* start *

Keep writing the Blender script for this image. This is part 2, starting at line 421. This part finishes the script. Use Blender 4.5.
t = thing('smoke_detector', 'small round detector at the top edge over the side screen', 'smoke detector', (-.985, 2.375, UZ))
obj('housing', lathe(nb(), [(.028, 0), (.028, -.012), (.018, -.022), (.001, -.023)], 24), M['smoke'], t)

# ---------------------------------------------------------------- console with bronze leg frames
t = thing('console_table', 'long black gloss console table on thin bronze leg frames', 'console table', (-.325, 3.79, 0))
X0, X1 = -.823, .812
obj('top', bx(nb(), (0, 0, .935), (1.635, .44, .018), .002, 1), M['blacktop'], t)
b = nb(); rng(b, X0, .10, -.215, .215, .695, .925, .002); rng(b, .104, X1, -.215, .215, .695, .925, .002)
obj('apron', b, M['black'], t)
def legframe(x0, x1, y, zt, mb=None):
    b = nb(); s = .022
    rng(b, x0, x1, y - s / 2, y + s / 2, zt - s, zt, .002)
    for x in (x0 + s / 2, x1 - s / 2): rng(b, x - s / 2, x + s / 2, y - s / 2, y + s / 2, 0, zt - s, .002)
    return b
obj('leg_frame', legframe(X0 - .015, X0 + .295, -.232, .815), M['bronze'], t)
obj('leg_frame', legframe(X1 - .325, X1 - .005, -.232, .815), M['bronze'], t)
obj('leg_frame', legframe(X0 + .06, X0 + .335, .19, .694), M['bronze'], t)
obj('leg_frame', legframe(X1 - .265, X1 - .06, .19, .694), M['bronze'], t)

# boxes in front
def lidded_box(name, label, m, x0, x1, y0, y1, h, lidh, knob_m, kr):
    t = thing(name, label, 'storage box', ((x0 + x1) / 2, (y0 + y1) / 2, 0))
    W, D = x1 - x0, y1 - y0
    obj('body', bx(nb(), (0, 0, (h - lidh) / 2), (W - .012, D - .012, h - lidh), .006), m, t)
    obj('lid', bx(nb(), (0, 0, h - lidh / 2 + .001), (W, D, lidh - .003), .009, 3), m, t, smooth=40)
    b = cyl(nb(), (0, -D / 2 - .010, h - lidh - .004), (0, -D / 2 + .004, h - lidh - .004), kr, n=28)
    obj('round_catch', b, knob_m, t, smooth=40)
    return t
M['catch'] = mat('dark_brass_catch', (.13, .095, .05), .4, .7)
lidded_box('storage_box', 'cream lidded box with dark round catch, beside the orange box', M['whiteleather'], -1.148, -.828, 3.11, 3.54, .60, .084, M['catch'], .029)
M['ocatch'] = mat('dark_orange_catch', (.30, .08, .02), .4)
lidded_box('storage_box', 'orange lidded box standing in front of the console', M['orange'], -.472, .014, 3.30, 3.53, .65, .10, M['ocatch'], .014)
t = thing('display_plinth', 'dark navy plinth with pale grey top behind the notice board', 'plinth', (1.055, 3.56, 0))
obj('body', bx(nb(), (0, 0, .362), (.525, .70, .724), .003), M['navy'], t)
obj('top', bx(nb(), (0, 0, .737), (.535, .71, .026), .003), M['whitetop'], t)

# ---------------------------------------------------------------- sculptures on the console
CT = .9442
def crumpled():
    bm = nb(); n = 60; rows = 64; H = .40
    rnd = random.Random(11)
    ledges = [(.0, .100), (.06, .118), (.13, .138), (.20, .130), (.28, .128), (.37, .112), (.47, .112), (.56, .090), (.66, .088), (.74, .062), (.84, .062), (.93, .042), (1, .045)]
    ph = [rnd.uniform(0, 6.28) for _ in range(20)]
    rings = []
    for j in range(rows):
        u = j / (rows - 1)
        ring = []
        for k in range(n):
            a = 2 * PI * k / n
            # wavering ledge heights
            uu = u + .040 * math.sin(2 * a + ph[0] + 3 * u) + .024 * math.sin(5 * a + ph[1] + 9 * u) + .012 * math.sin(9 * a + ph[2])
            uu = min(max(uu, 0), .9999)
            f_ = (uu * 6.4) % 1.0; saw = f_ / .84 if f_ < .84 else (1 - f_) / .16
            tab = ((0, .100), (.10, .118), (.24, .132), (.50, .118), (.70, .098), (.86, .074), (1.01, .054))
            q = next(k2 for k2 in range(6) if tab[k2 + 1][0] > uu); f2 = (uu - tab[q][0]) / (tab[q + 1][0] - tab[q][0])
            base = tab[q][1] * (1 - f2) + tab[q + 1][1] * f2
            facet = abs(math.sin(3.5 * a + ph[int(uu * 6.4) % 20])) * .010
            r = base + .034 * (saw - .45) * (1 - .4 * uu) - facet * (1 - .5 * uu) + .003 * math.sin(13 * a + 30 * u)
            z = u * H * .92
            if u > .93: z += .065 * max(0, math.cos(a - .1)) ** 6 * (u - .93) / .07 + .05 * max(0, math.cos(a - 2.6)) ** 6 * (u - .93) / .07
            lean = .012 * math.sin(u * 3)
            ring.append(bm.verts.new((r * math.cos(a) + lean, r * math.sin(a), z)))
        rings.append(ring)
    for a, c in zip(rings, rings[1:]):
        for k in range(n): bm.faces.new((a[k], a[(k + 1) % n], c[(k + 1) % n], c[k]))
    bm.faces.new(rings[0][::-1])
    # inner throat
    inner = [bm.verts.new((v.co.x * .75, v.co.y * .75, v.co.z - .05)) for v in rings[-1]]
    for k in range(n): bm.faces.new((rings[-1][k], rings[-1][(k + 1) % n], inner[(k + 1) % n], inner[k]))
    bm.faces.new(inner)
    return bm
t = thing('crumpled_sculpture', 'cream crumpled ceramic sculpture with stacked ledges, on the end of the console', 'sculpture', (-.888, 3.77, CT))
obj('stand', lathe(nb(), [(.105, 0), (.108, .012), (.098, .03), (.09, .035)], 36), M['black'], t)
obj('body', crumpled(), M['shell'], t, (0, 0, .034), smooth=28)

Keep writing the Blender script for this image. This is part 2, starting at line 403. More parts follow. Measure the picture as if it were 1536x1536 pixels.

* end *

Task prompt: The entries above must be returned exactly.

Response to this task:
Keep writing the Blender script for this image. This is part 2, starting at line 421. This part finishes the script. Use Blender 4.5.
t = thing('smoke_detector', 'small round detector at the top edge over the side screen', 'smoke detector', (-.985, 2.375, UZ))
obj('housing', lathe(nb(), [(.028, 0), (.028, -.012), (.018, -.022), (.001, -.023)], 24), M['smoke'], t)

# ---------------------------------------------------------------- console with bronze leg frames
t = thing('console_table', 'long black gloss console table on thin bronze leg frames', 'console table', (-.325, 3.79, 0))
X0, X1 = -.823, .812
obj('top', bx(nb(), (0, 0, .935), (1.635, .44, .018), .002, 1), M['blacktop'], t)
b = nb(); rng(b, X0, .10, -.215, .215, .695, .925, .002); rng(b, .104, X1, -.215, .215, .695, .925, .002)
obj('apron', b, M['black'], t)
def legframe(x0, x1, y, zt, mb=None):
    b = nb(); s = .022
    rng(b, x0, x1, y - s / 2, y + s / 2, zt - s, zt, .002)
    for x in (x0 + s / 2, x1 - s / 2): rng(b, x - s / 2, x + s / 2, y - s / 2, y + s / 2, 0, zt - s, .002)
    return b
obj('leg_frame', legframe(X0 - .015, X0 + .295, -.232, .815), M['bronze'], t)
obj('leg_frame', legframe(X1 - .325, X1 - .005, -.232, .815), M['bronze'], t)
obj('leg_frame', legframe(X0 + .06, X0 + .335, .19, .694), M['bronze'], t)
obj('leg_frame', legframe(X1 - .265, X1 - .06, .19, .694), M['bronze'], t)

# boxes in front
def lidded_box(name, label, m, x0, x1, y0, y1, h, lidh, knob_m, kr):
    t = thing(name, label, 'storage box', ((x0 + x1) / 2, (y0 + y1) / 2, 0))
    W, D = x1 - x0, y1 - y0
    obj('body', bx(nb(), (0, 0, (h - lidh) / 2), (W - .012, D - .012, h - lidh), .006), m, t)
    obj('lid', bx(nb(), (0, 0, h - lidh / 2 + .001), (W, D, lidh - .003), .009, 3), m, t, smooth=40)
    b = cyl(nb(), (0, -D / 2 - .010, h - lidh - .004), (0, -D / 2 + .004, h - lidh - .004), kr, n=28)
    obj('round_catch', b, knob_m, t, smooth=40)
    return t
M['catch'] = mat('dark_brass_catch', (.13, .095, .05), .4, .7)
lidded_box('storage_box', 'cream lidded box with dark round catch, beside the orange box', M['whiteleather'], -1.148, -.828, 3.11, 3.54, .60, .084, M['catch'], .029)
M['ocatch'] = mat('dark_orange_catch', (.30, .08, .02), .4)
lidded_box('storage_box', 'orange lidded box standing in front of the console', M['orange'], -.472, .014, 3.30, 3.53, .65, .10, M['ocatch'], .014)
t = thing('display_plinth', 'dark navy plinth with pale grey top behind the notice board', 'plinth', (1.055, 3.56, 0))
obj('body', bx(nb(), (0, 0, .362), (.525, .70, .724), .003), M['navy'], t)
obj('top', bx(nb(), (0, 0, .737), (.535, .71, .026), .003), M['whitetop'], t)

# ---------------------------------------------------------------- sculptures on the console
CT = .9442
def crumpled():
    bm = nb(); n = 60; rows = 64; H = .40
    rnd = random.Random(11)
    ledges = [(.0, .100), (.06, .118), (.13, .138), (.20, .130), (.28, .128), (.37, .112), (.47, .112), (.56, .090), (.66, .088), (.74, .062), (.84, .062), (.93, .042), (1, .045)]
    ph = [rnd.uniform(0, 6.28) for _ in range(20)]
    rings = []
    for j in range(rows):
        u = j / (rows - 1)
        ring = []
        for k in range(n):
            a = 2 * PI * k / n
            # wavering ledge heights
            uu = u + .040 * math.sin(2 * a + ph[0] + 3 * u) + .024 * math.sin(5 * a + ph[1] + 9 * u) + .012 * math.sin(9 * a + ph[2])
            uu = min(max(uu, 0), .9999)
            f_ = (uu * 6.4) % 1.0; saw = f_ / .84 if f_ < .84 else (1 - f_) / .16
            tab = ((0, .100), (.10, .118), (.24, .132), (.50, .118), (.70, .098), (.86, .074), (1.01, .054))
            q = next(k2 for k2 in range(6) if tab[k2 + 1][0] > uu); f2 = (uu - tab[q][0]) / (tab[q + 1][0] - tab[q][0])
            base = tab[q][1] * (1 - f2) + tab[q + 1][1] * f2
            facet = abs(math.sin(3.5 * a + ph[int(uu * 6.4) % 20])) * .010
            r = base + .034 * (saw - .45) * (1 - .4 * uu) - facet * (1 - .5 * uu) + .003 * math.sin(13 * a + 30 * u)
            z = u * H * .92
            if u > .93: z += .065 * max(0, math.cos(a - .1)) ** 6 * (u - .93) / .07 + .05 * max(0, math.cos(a - 2.6)) ** 6 * (u - .93) / .07
            lean = .012 * math.sin(u * 3)
            ring.append(bm.verts.new((r * math.cos(a) + lean, r * math.sin(a), z)))
        rings.append(ring)
    for a, c in zip(rings, rings[1:]):
        for k in range(n): bm.faces.new((a[k], a[(k + 1) % n], c[(k + 1) % n], c[k]))
    bm.faces.new(rings[0][::-1])
    # inner throat
    inner = [bm.verts.new((v.co.x * .75, v.co.y * .75, v.co.z - .05)) for v in rings[-1]]
    for k in range(n): bm.faces.new((rings[-1][k], rings[-1][(k + 1) % n], inner[(k + 1) % n], inner[k]))
    bm.faces.new(inner)
    return bm
t = thing('crumpled_sculpture', 'cream crumpled ceramic sculpture with stacked ledges, on the end of the console', 'sculpture', (-.888, 3.77, CT))
obj('stand', lathe(nb(), [(.105, 0), (.108, .012), (.098, .03), (.09, .035)], 36), M['black'], t)
obj('body', crumpled(), M['shell'], t, (0, 0, .034), smooth=28)

Keep writing the Blender script for this image. This is part 2, starting at line 403. More parts follow. Measure the picture as if it were 1536x1536 pixels.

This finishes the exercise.